Inhumación y exhumación de D. Quijote y Sancho (I)

Inhumación
Una noche de verano, hará cinco años, nos encontrábamos mi mujer y yo bajo los frescos pámpanos de la parra en mi patio y en compañía de un matrimonio amigo al que habíamos convidado a cenar. En la sobremesa, mi amigo siempre al tanto de mi quehacer escultórico, se interesaba por los preparativos de una exposición que a la sazón iba a llevar a cabo. Satisfacía yo la curiosidad e interés de éste sobre la aplicación de pátinas a los bronces, una vez fundidos; los ácidos necesarios, tratamientos al fuego, en frío  etc. (quizás le dedique un apartado al tema) y me sugirió una idea interesante que nunca se me había ocurrido: enterrar alguna figura para ver los efectos del tiempo, las humedades y la tierra sobre la misma. Los dos sabíamos de aquellos bronces clásicos desenterrados después de siglos y que tras ser tratados adecuadamente, lucen hermosas pátinas, “las pátinas del tiempo”.
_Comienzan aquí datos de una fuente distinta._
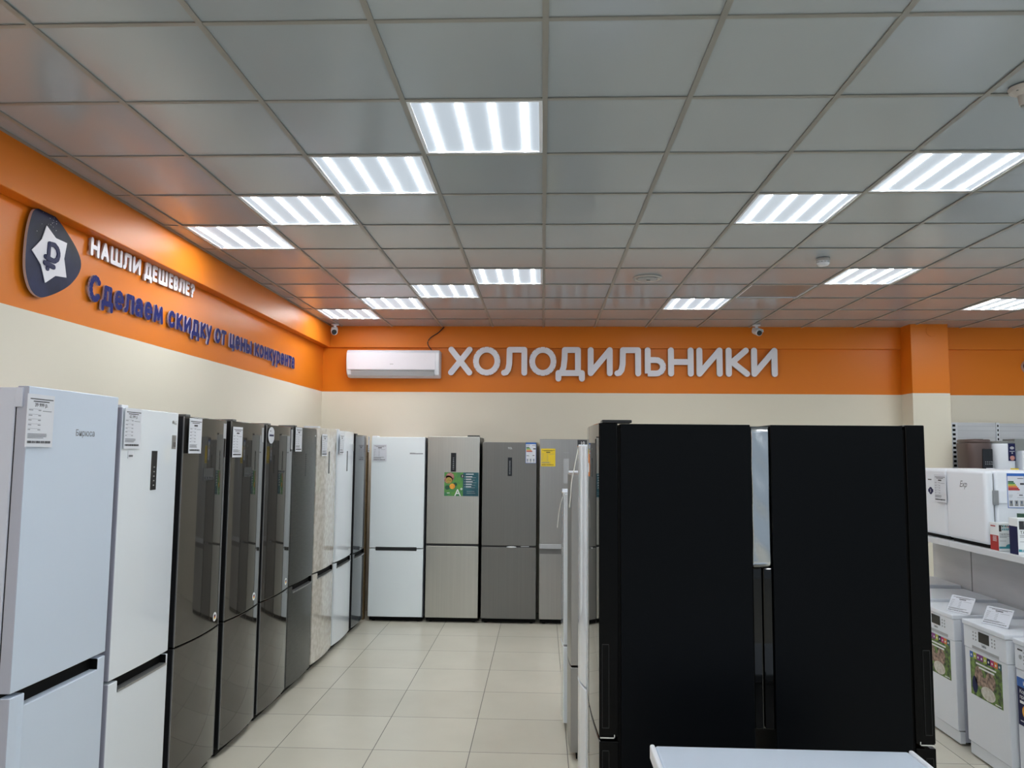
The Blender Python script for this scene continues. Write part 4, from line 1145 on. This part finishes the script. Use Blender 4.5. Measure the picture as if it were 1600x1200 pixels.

Al día siguiente, sin pensármelo dos veces, eché un vistazo a mi taller en el que tenía esculturas de diversa índole y pensando a quién le tocaría sufrir el enterramiento. Una vez decidido y para que la figura no estuviera sola, cogí un pequeño grupo escultórico en bronce, que aún no había patinado, formado por D. Quijote y Sancho, el primero sobre Rocinante y el segundo arrellanado en su rucio y que yo había dado en titular “Dos cabalgan juntos”, tomado a su vez el nombre de un memorable western.

Provisto de un gran azadón, me dirigí a un terreno de mi propiedad en el campo; tras echar un vistazo, elegí el lugar de cuyo nombre siempre me acordaré y, como un pirata enterrando su preciado cofre, comencé a excavar un hoyo en el que cupieran las dos figuras. Trabajaba con no pocos sudores pues, como he dicho, era verano y el de los rizos dorados ya estaba alto, calentando inmisericorde, además la tierra no era suave arena de isla desierta. Una vez acabado el agujero, coloqué primero al caballo y caballero en posición decúbito lateral, o lo que es lo mismo, descansando de costado. Comencé a echar del material extraído sobre la figura, retirando las pequeñas piedras y procurando cubrir todos los huecos e intersticios de la misma, de tal forma, que no quedase ni un centímetro cuadrado de figura sin tocar la tierra; también la apisonaba con el pie y con la pala del azadón.

Una vez cubierta la pequeña escultura por una capa de ocho o diez centímetros de grosor, coloqué a Sancho y su amado burro en la misma posición y encima de su amo. De igual forma, comencé a cubrirlo meticulosamente hasta llegar al nivel del terreno; esta figura quedó enterrada a pocos centímetros de la superficie, cuestión importante para lo que después había de acontecer.

Cuando hube acabado y al comprobar como destacaba la zona de la tierra removida, esparcí sobre el sitio unos matojos. Me quedé en pie, inmóvil y quizás un poco arrepentido del magnicidio que acababa de cometer; había enterrado a dos mitos, a dos héroes legendarios de la literatura universal. Mientras volvía a casa, pedí perdón a D. Miguel por mi acción; de mi pesadumbre, por dejarlos abandonados, me consolé pensando que tras un tiempo, saldrían de nuevo a correr aventuras; mientras tanto, librarían la más inesperada en las entrañas -superficiales- de la tierra. Pero ésa es otra historia.